追いつめられた蓮実が、最後まで計画を実行し、今回もまたなんの証拠も残さず切り抜けるかと思われた矢先…。蓮実という得たいの知れない異常者に対しての感情が、一番嫌悪感に変わったのは、最後に蓮実が観念したあとの場面だ。生徒たちから糾弾され、言い逃れできない証拠があるにも関わらず、新たな仕掛けを作る。どこまでも往生際が悪く、そこで怒りの気持ちがピークに達する。それまでの悪のカリスマが、ここへきて一気にただの小ズルイ犯罪者に成り下がっている。

全編とおして蓮実の魅力で引っぱった本作。
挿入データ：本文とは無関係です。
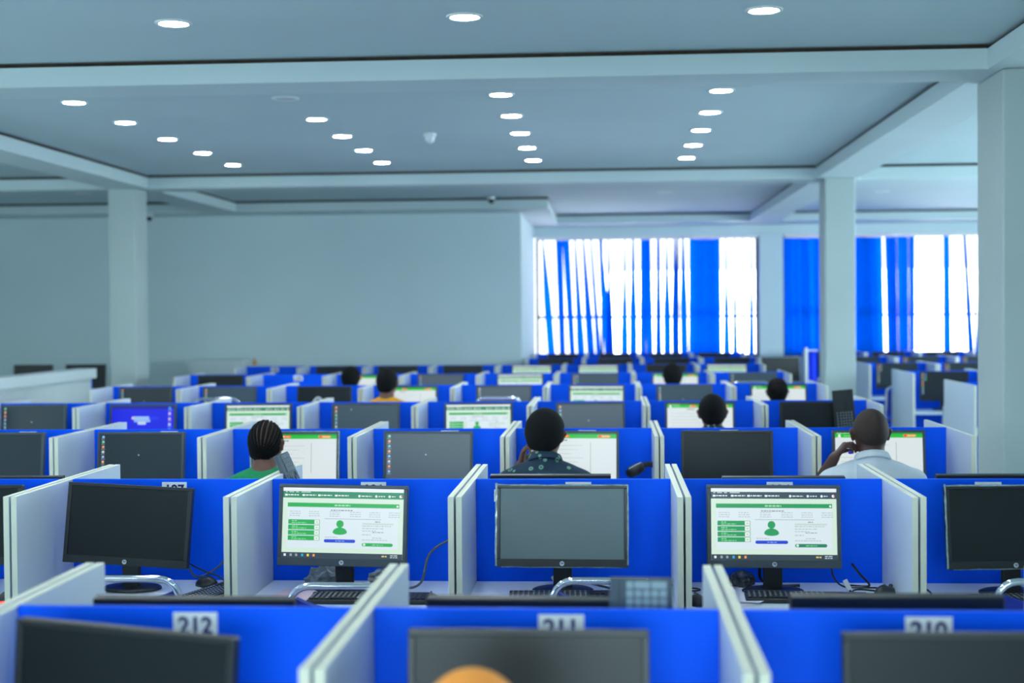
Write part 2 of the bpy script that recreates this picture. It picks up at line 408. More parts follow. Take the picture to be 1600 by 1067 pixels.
# ------------------------------------------------------------------ screens
SW, SH = .462, .262      # visible screen
_scr = {}
def dsc(cx, cz, r, n=12, squash=1.):
    return [(cx+r*math.cos(2*PI*k/n), cz+r*squash*math.sin(2*PI*k/n)) for k in range(n)]
class SCR:
    def __init__(s): s.v = []; s.f = []; s.c = []; s.l = 0
    def poly(s, pts, col):
        s.l += 1; y = -.00002*s.l; o = len(s.v)
        for (u, v) in pts: s.v.append(((u-.5)*SW, y, (.5-v)*SH))
        n = len(pts)
        idx = list(range(o, o+n))
        a = sum((pts[i][0]*pts[(i+1) % n][1]-pts[(i+1) % n][0]*pts[i][1]) for i in range(n))
        s.f.append(idx if a < 0 else idx[::-1]); s.c.append(lin(col))
    def q(s, u0, v0, u1, v1, col): s.poly([(u0, v0), (u1, v0), (u1, v1), (u0, v1)], col)
    def disc(s, u, v, r, col): s.poly([(a, v+(b-v)*SW/SH) for a, b in dsc(u, v, r)], col)
    def pill(s, u0, v0, u1, v1, col):
        h = (v1-v0)/2; rr = h*SH/SW; P = []
        for k in range(7): a = -PI/2+PI*k/6; P.append((u1-rr+rr*math.cos(a), v0+h+h*math.sin(a)))
        for k in range(7): a = PI/2+PI*k/6; P.append((u0+rr+rr*math.cos(a), v0+h+h*math.sin(a)))
        s.poly(P, col)
    def words(s, u0, v, u1, h, col, seed=0):
        r = random.Random(seed+int(u0*991)+int(v*577)); u = u0
        while u < u1-.004:
            wd = min(r.uniform(.008, .03), u1-u); s.q(u, v, u+wd, v+h, col); u += wd+.006
    def mesh(s, name):
        me = bpy.data.meshes.new(name); me.from_pydata(s.v, [], s.f); me.materials.append(LIT)
        at = me.color_attributes.new('Col', 'FLOAT_COLOR', 'CORNER')
        arr = []
        for p in me.polygons: arr += list((*s.c[p.index], 1.0))*len(p.vertices)
        at.data.foreach_set('color', arr); me.update(); return me
def screen_mesh(kind):
    if kind in _scr: return _scr[kind]
    s = SCR(); K = kind.split(':')[0]; var = kind.split(':')[1] if ':' in kind else ''
    if K == 'off':
        m = MB(); m.box(-SW/2, SW/2, 0, .001, -SH/2, SH/2); _scr[kind] = m.mesh('screen', FILMS if var == 'film' else OFFS); return _scr[kind]
    if K == 'dash':
        g = (20, 168, 70) if var != 'dark' else (18, 150, 80); bar = (20, 130, 84) if var != 'dark' else (44, 64, 80)
        bg = (208, 232, 214); tx = (176, 190, 196); pan = (216, 230, 236)
        s.q(0, 0, 1, 1, bg); s.q(0, 0, 1, .05, (228, 236, 240)); s.q(0, .05, 1, .145, bar)
        for a, b in ((.02, .035), (.05, .09), (.105, .13), (.15, .23)): s.q(a, .055, b, .068, (190, 206, 206))
        for u in (.015, .16, .29, .43): s.q(u, .092, u+.022, .118, (236, 242, 242)); s.words(u+.028, .096, u+.115, .016, (230, 240, 240))
        for u, e in ((.625, .735), (.765, .845), (.875, .93)): s.disc(u+.008, .107, .01, (236, 242, 242)); s.words(u+.026, .1, e, .014, (230, 240, 240))
        s.disc(.975, .105, .012, (240, 240, 240)); s.disc(.982, .1, .006, (220, 50, 50))
        s.q(.04, .27, .96, .86, pan)
        s.q(.04, .215, .965, .275, g); s.words(.43, .236, .56, .02, (170, 226, 180)); s.disc(.95, .247, .009, (230, 240, 235))
        s.words(.40, .31, .58, .014, (120, 130, 140))
        for i in range(3):
            for u in (.06, .22, .39, .56, .72, .88): s.words(u, .335+i*.03, u+.09, .011, tx)
        s.q(.35, .435, .82, .442, (150, 166, 172))
        for i in range(4):
            v = .455+i*.077
            s.q(.05, v, .312, v+.066, g); s.q(.268, v+.005, .308, v+.061, (226, 238, 232))
            s.words(.08, v+.014, .13, .012, (150, 226, 160)); s.words(.08, v+.04, .2, .012, (140, 220, 150)); s.q(.28, v+.03, .296, v+.038, (120, 160, 130))
        s.disc(.48, .51, .031, g)
        P = []
        for k in range(13): a = PI-PI*k/12; P.append((.48+.06*math.cos(a)*1.0, .635-.075*math.sin(a)))
        for k in range(7): a = -PI*k/6; P.append((.48+.06*math.cos(a)*.95, .635-.03*math.sin(a)))
        s.poly(P, g)
        s.words(.36, .695, .46, .013, tx); s.pill(.35, .73, .61, .777, (20, 60, 205)); s.words(.445, .747, .52, .014, (130, 160, 235))
        s.words(.77, .465, .81, .014, (130, 140, 150)); s.q(.665, .49, .92, .515, (196, 214, 206))
        for i in range(3): s.words(.665, .527+i*.035, .9-.06*i, .012, tx)
        s.words(.75, .615, .84, .012, (140, 150, 160)); s.words(.665, .65, .74, .012, tx); s.words(.75, .695, .83, .012, tx); s.words(.665, .725, .88, .012, tx)
        s.pill(.665, .775, .92, .822, g if var != 'dark' else (26, 128, 84)); s.words(.75, .793, .84, .014, (120, 210, 150)); s.disc(.685, .798, .011, (200, 235, 210))
        s.q(0, .925, 1, 1, (46, 60, 72))
        for u, c in ((.03, (230, 235, 240)), (.08, (150, 160, 170)), (.125, (150, 160, 170)), (.175, (30, 170, 210)), (.222, (230, 210, 60)), (.27, (240, 150, 80))): s.q(u-.009, .945, u+.009, .98, c)
        s.words(.83, .95, .88, .02, (220, 200, 120)); s.words(.9, .94, .96, .014, (190, 200, 210)); s.words(.9, .966, .96, .014, (190, 200, 210))
    elif K == 'exam':
        s.q(0, 0, 1, 1, (216, 226, 228)); s.q(0, 0, 1, .105, (22, 186, 44)); s.q(0, 0, 1, .03, (30, 140, 50))
        s.words(.02, .01, .2, .014, (190, 230, 190)); s.disc(.05, .055, .013, (235, 245, 240)); s.q(.033, .075, .067, .1, (235, 245, 240))
        s.words(.1, .06, .2, .02, (130, 226, 140))
        s.pill(.34, .035, .45, .09, (236, 110, 40)); s.disc(.36, .062, .011, (250, 220, 200)); s.words(.385, .055, .43, .018, (250, 190, 150))
        s.pill(.78, .035, .93, .09, (236, 150, 70)); s.disc(.805, .062, .016, (236, 80, 30)); s.words(.835, .055, .915, .02, (250, 215, 170))
        s.words(.3, .135, .42, .022, (70, 84, 84))
        for i in range(5): s.words(.06, .25+i*.085, .62-.07*(i % 3), .012, (182, 192, 196))
        s.q(.695, .19, .7, .82, (130, 150, 150)); s.q(.05, .9, .2, .955, (60, 150, 90))
    elif K == 'desk':
        bg = {'dark': (16, 34, 44), 'grey': (66, 82, 94), 'mid': (44, 66, 80), 'black': (10, 20, 28)}[var.split('-')[0]]
        s.q(0, 0, 1, 1, bg)
        cl = [(190, 200, 205), (236, 150, 90), (60, 180, 190), (230, 120, 90), (90, 170, 220), (230, 160, 90), (80, 200, 150), (120, 160, 230)]
        n = 8; r = random.Random(var)
        order = cl[:]; r.shuffle(order)
        two = var.endswith('two')
        for i in range(n):
            v = .06+i*.105
            if v > .86: break
            s.disc(.035, v, .017, order[i]); s.disc(.04, v-.01, .007, (235, 235, 230)); s.words(.012, v+.042, .06, .012, (150, 165, 175))
            if two and i < 3: s.disc(.1, v, .017, order[-1-i]); s.words(.08, v+.042, .125, .012, (150, 165, 175))
        u0, v0 = (.47, .42) if '-b' not in var else (.27, .1)
        s.poly([(u0, v0), (u0, v0+.035), (u0+.014, v0+.024)], (220, 228, 232))
        s.q(0, .95, 1, 1, tuple(max(0, c-14) for c in bg))
    elif K == 'blue':
        s.q(0, 0, 1, 1, (8, 8, 150)); s.q(0, .08, 1, 1, (6, 10, 226))
        s.words(.5, .3, .75, .08, (30, 60, 240)); s.q(.33, .29, .6, .38, (150, 190, 240)); s.q(.36, .38, .62, .45, (140, 180, 238)); s.q(.42, .44, .55, .52, (190, 210, 240))
        s.disc(.335, .335, .018, (240, 190, 170))
        for i, c in enumerate([(60, 150, 235), (220, 190, 230), (220, 180, 210), (190, 200, 240), (90, 180, 235)]): s.disc(.93, .06+i*.15, .022, c); s.words(.9, .11+i*.15, .96, .015, (170, 190, 240))
    _scr[kind] = s.mesh('screen'); return _scr[kind]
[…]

信じられないような凶行をあっさりとやり遂げるあたり、悪の魅力は頂点へと達したが、そこから地の底へ落ちるまでは早かった。蓮実対生徒たちの知恵比べ的な流れになってはいるが、根本は蓮実の圧倒的な悪事を、ただ運命に逆らえない生徒たちが受け入れるしかない物語だ。あまりに残酷な場面が続くと、マヒしてくる。それは、つまり蓮実と同じような感覚になっているということなのだろう。人の奥底に潜む悪のヒダを、こちょこちょとくすぐってくるような、悪の魅力あふれる作品だ。

本作のラストのような形しか終わらせようがないのかもしれないが、蓮実の不気味さがにじみでたラストだ。